Così cantava la sua città il cantautore genovese, Fabrizio De André.

Oltrepassata piazza Fossatello si prosegue in via San Luca. La luce si impadronisce brevemente delle prospettive in piazza Banchi: la chiesa di San Pietro pare sospesa sopra botteghe e laboratori di orafi.

Ai banchi di notai e cambiavalute, che nel medioevo favorivano le transazioni fra mercanti, fanno oggi riscontro quelli poveri ma vivaci degli ambulanti senegalesi, disposti proprio dinanzi a quello che un tempo rappresentava il fulcro delle attività commerciali della città: la Loggia dei Mercanti, sede nell’Ottocento della prima Borsa Valori italiana.

Proseguendo lungo via degli Orefici, fino a Campetto, dove i fabbri battevano il ferro finché, nel XVI secolo, la famiglia Imperiale decise di trasformare il sito in una piazza residenziale, si giunge nella vicina piazza Soziglia e allo storico Caffè Klainguti, meta abituale di Giuseppe Verdi, goloso di brioche, cittadino onorario di questa città dove trovò ispirazione per comporre una parte di Aida.

Dopo tanto camminare, è facile lasciarsi andare davanti alle vetrine colme di cioccolatini, dolciumi e sapori. Una nuova indecisione sopraggiunge, costretti a scegliere una delle vie parallele che raggiungono piazza Fontane Marose: Macelli di Soziglia o la più raffinata via Luccoli, tirata a lucido ultimamente.

Senza fare torto a nessuna delle due si prende per Vico Casana, dove sta la più antica tripperia di Genova, per poi sbucare in Via XXV Aprile e nel “salotto cittadino” di Galleria Mazzini, coperta e illuminata da quattro grandi lampadari in bronzo.

 

Parallela, via Roma – delimitata da palazzi neoclassici finemente decorati – sale verso piazza Corvetto, dove si erge al centro il monumento equestre di Vittorio Emanuele II e, poco distante, quello di Giuseppe Mazzini. Dalla piazza, trafficato crocevia della città, si scende lungo Salita Santa Caterina fino a piazza Fontane Marose.

Lungo via Garibaldi, strada che incantò Rubens, si trovano alcuni dei più bei palazzi aristocratici della città, che portano i nomi delle famiglie nobili di Genova.

Percorrendo via Lomellini, lasciato alle spalle palazzo Grimaldi della Meridiana, si raggiunge piazza della Annunziata, dove si affaccia la chiesa della Santissima Annunziata del Vastato, trionfo del barocco genovese.

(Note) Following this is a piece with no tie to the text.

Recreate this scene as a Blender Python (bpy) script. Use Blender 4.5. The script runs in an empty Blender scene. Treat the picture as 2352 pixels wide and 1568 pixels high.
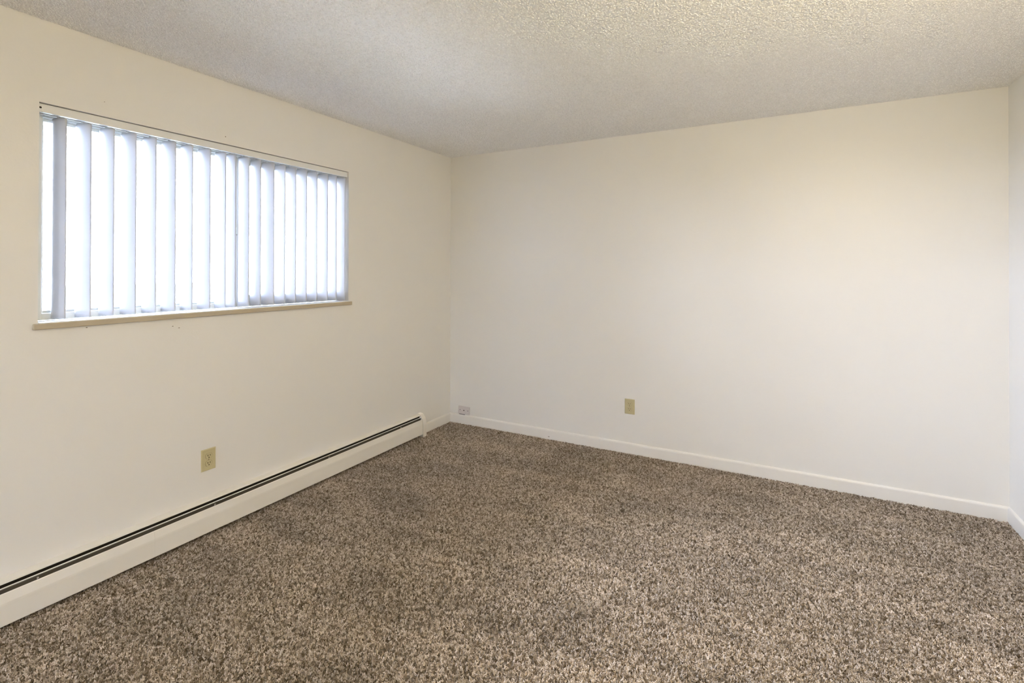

Ultima salita, ultima meraviglia. È via Balbi, nome della potente famiglia di finanzieri e commercianti che nella prima metà del Settecento commissionò i maestosi palazzi ancora affacciati sulla via, oggetto di un recente quanto felice recupero.

Palazzo dell’Università, palazzo del Levante, palazzo Balbi-Senarega e, soprattutto, palazzo Reale, sede della Galleria Nazionale e custode di un magnifico giardino pensile, capace di regalare una veduta d’insieme sul porto Vecchio e la sottostante Via di Prè.

Ecco nuovamente piazza Acquaverde e Cristoforo Colombo. Ma non è finita qui, perché via Andrea Doria può riserbarvi ancora una sorpresa: Palazzo Doria del Principe, recentemente riportato all’antico splendore.